Eugene Onegin

4
Reviewer's Rating

For a school to take on a production of Eugene Onegin might seem over-ambitious madness – Whitgift School has done just that and made a storming success of it.  A cast including five professional singers and a range of amateurs of all ages, an orchestra of talented young musicians reinforced by members of the school music staff, and a backstage crew whose enthusiasm and love of drama has clearly carried all before them, has produced a version of the opera that does Tchaikovsky’s masterpiece full justice.

The story is of the supercilious, easily-bored Eugene Onegin and the innocent novel-reading Tatyana Larina. They meet at her family’s remote country estate. She impetuously declares her love for Onegin but he pompously rejects her – “Try to practice self-control” he sings. After a futile duel in which he kills his best friend Lensky, he wanders the world. When he returns to Petersburg three years later, still bored, he finds Tatyana has married his elderly cousin, Prince Gremin. Onegin finds he now desires her but, despite his pleading (and Tatyana’s reluctantly admitted love for him), she will not betray her marriage vows. The opera ends with Onegin in despair.

Jon Stainsby’s Onegin is every inch the bored aristocrat looking down his nose at the rustic revels of the Larin estate. His fine baritone is equally effective as he sneers his way through Tatyana’s name day celebrations and when emotion overwhelms him as he finally admits to himself that he loves Tatyana. In that role, Rannveig Karadottir manages the difficult transition from rural naïve to urban sophisticate with real style. She sings the famous and demanding letter scene beautifully with just the right blend of eagerness and self-doubt. Peter Aisher brings to the role of the doomed poet Lensky a lovely tenor voice and a characterisation that leads poignantly to the inevitability of his being the loser in the duel. Polly Leech is lively and carefree as Tatyana’s sister Olga, unthinkingly hurting the fragile feelings of Lensky. Her duet with her sister in the first act was beautifully sung. David Durham has the creamy low notes to make the most of Gremin’s aria in the final act.

Though the five professional singers are splendid, it is the combination of their skills with the raw talent and enthusiasm of the boys of Whitgift and the girls of Old Palace School that makes this such an inspiring event. The very first chorus as the peasants come in from the fields to greet Madam Larina and her family was spot on – sung with such verve and accuracy that the audience knew we were in for something special. Young singers took on the smaller roles including Madam Larina, the nurse and Monsieur Triquet and all performed with real promise. The big chorus was well drilled, sang splendidly, provided plenty of background action and even managed complicated scene changes in semi-darkness.
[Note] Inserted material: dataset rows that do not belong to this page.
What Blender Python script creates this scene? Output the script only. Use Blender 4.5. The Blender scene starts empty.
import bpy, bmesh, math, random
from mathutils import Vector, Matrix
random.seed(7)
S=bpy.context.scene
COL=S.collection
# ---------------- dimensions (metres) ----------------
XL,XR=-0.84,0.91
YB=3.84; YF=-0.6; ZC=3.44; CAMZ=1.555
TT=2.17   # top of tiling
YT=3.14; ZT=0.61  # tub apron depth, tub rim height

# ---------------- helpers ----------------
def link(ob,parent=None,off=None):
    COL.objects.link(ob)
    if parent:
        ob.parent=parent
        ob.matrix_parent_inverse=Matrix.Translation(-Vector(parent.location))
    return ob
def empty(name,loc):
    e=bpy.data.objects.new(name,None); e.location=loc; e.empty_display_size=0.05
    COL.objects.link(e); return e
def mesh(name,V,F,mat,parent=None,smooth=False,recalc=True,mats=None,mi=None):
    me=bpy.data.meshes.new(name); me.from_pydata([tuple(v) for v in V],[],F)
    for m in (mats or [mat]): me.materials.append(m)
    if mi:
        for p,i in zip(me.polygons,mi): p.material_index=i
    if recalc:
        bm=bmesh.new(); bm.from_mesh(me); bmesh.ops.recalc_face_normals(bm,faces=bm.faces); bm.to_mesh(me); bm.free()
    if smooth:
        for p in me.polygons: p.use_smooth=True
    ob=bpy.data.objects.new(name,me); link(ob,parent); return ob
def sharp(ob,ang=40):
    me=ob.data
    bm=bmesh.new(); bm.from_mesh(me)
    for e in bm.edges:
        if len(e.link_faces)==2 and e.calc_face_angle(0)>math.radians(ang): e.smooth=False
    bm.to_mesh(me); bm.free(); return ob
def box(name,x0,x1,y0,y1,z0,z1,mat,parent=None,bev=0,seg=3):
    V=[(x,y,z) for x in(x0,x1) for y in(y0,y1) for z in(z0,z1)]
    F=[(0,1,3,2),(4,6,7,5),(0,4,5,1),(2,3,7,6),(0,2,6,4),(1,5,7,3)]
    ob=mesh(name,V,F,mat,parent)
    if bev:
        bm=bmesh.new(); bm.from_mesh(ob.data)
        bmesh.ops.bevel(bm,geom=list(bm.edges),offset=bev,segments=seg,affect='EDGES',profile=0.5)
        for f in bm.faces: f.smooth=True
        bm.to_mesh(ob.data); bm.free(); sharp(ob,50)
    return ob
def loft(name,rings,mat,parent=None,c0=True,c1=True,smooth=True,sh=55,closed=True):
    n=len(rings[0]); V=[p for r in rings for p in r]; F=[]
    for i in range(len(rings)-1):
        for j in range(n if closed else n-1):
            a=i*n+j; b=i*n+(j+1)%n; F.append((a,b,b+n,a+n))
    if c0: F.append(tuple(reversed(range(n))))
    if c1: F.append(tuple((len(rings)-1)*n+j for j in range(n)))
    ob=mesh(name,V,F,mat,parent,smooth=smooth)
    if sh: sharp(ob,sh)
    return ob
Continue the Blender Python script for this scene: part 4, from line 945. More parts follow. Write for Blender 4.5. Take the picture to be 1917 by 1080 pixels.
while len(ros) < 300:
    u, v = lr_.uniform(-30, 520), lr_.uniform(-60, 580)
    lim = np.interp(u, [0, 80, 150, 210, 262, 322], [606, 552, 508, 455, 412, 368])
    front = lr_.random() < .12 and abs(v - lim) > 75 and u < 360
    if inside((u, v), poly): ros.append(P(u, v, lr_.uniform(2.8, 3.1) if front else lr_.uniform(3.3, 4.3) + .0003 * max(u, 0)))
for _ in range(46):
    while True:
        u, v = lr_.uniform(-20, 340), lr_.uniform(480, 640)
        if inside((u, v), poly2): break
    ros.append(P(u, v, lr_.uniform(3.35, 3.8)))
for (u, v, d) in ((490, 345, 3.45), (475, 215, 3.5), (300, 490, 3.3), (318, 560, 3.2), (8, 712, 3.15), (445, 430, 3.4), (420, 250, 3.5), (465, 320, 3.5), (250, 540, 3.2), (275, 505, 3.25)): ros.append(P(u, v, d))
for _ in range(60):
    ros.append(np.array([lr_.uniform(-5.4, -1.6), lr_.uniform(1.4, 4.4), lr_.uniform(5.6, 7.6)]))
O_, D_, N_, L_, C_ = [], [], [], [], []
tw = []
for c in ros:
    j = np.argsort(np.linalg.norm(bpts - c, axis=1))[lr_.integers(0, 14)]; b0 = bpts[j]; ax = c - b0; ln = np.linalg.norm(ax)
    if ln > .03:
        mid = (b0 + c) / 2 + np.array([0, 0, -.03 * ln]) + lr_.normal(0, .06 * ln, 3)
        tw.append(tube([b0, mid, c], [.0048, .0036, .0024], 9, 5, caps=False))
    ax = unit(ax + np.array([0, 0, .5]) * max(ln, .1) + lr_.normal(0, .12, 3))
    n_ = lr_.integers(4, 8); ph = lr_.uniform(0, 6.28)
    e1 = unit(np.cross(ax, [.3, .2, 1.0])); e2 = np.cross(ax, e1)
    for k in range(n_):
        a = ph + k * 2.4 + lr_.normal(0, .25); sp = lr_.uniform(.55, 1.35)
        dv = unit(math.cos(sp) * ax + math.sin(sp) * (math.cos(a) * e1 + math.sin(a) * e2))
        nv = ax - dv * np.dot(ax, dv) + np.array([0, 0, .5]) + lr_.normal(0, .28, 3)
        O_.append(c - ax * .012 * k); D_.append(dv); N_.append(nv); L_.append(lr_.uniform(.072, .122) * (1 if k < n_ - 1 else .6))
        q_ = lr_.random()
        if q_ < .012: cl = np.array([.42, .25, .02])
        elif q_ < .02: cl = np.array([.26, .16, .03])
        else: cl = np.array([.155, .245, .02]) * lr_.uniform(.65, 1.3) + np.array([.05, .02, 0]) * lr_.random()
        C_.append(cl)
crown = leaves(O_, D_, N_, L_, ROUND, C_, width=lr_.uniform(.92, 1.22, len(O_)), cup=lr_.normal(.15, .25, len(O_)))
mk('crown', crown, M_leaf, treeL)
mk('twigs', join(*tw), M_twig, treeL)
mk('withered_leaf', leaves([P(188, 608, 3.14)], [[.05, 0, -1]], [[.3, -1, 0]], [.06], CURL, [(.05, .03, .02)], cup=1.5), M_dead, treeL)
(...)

It is difficult to imagine the amount of hard work that the creative team – conductor Philip Winter and co-directors Rosanna Whitfield and William Searle – must have devoted to bringing their team of singers, dancers, actors, and musicians to the level needed to create such a convincing version of Onegin. Of course, there are some ragged moments – there are some compromises necessitated by having no pit for the orchestra, not all teenagers enjoy waltzing and some of the young singers don’t yet have the mature vocal power needed to do full justice to the roles they play, but every single performance is a triumph of enthusiasm and love for music. It is not often I can say that even at Covent Garden. And for those of us who want to see opera thrive, what better introduction can there be for young people than to participate in the staging of one of the genre’s great masterpieces?